How is elasticity related to the revenue from a sales tax?
a. If demand is inelastic, then raising tax rates will decrease tax revenue paid by consumers. This principle works similarly with supply. With elastic supply and demand, increasing taxes will increase quantity supplied and quantity demanded enough to cause an increase in tax revenue. Thus, what happens to total tax revenue depends both on the elasticity of supply and demand.
b. If demand is inelastic, then raising tax rates will decrease tax revenue paid by consumers. The elasticity of supply has no effect on taxes because taxes only matter to consumers (who have to pay the taxes).
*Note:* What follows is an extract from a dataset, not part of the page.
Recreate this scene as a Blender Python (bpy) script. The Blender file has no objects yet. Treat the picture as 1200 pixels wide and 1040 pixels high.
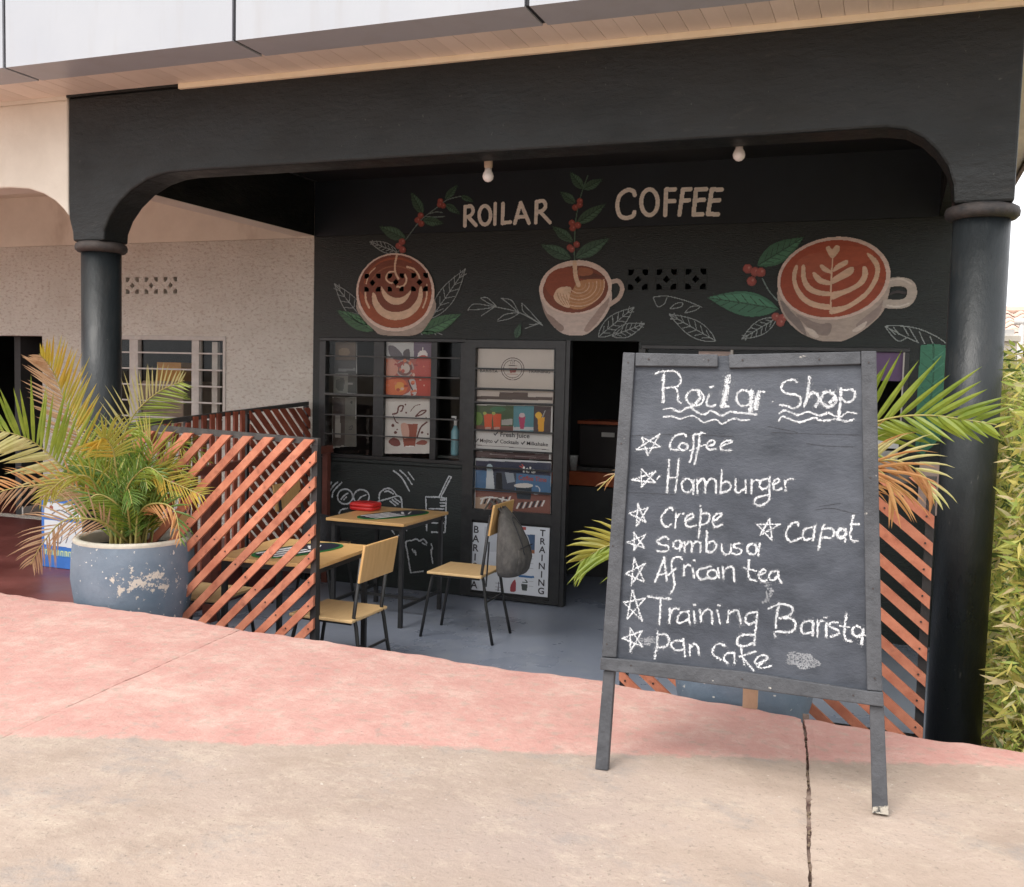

Thus, what happens to total tax revenue depends only on the elasticity of demand.
c. If demand is inelastic, then raising tax rates will increase tax revenue paid by consumers. The elasticity of supply has no effect on taxes because taxes only matter to consumers (who have to pay the taxes). Thus, what happens to total tax revenue depends only on the elasticity of demand.
d. If demand is inelastic, then raising tax rates will increase tax revenue paid by consumers. This principle works similarly with supply. With elastic supply and demand, increasing taxes will decrease quantity supplied and quantity demanded enough to cause a decrease in tax revenue. Thus, what happens to total tax revenue depends both on the elasticity of supply and demand.